This web page introduces why the answer to the simple question "how much should I produce" is complex. The page also introduces how a manager can decide how much input to use to maximize profit.
A third assumption is that there is more than one way or one "receipe" for producing a product. Take the example of a chocolate cake but think about it from a slightly different perspective. Instead of asking "how much input should I use to maximize profit," a baker may ask " how much chocolate should I use in making the cake?" That is, the baker could bake several cakes using the same amount of flour, sugar and milk and the same number of eggs, but vary the amount of chocolate in each cake. The cake made with a small quantity of chocolate may not have much flavor and thus not achieve the goal of baking a good chocolate cake. At the other extreme if the baker used a large quantity of chocolate in one cake, the flavor may be bitter. Neither of these decisions achieve the goal of baking a good chocolate cake. Some quantity of chocolate in between these two extremes will likely result in an acceptable cake. A similar situation can arise for a wheat farmer who uses a small quantity of fertilizer per acre; the farmer may not reach the yield potential for the acre of land. However, using a large quantity of fertilizer may also lead to diminished production; that is, too much fertilizer can stunt the growth of the crop. Somewhere between these two extremes is the quantity of fertilizer that achieves the farmer's goal of maximizing profit from raising wheat on the acre of land. There is more than one way to produce a product and the "receipe" that one business uses will be different than the receipe used by another business. Each manager must determine the receipe the works best for his or her business. What one manager does may not make sense for another manager.
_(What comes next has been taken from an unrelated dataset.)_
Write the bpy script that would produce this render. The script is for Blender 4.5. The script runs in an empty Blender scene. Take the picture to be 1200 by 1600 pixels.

Each manager needs the skills to decide which "receipe" is most appropriate for his or her business. In summary, the purpose of these materials is to introduce principles, including economic principles that help describe a decision making process for the baker, the farmer and many other decision makers. Restated, this series of web pages demonstrates that these economic concepts are relevant in making many production decisions.
The next section introduces the concept of diminishing marginal productivity -- a natural phenomenon that impacts decision making.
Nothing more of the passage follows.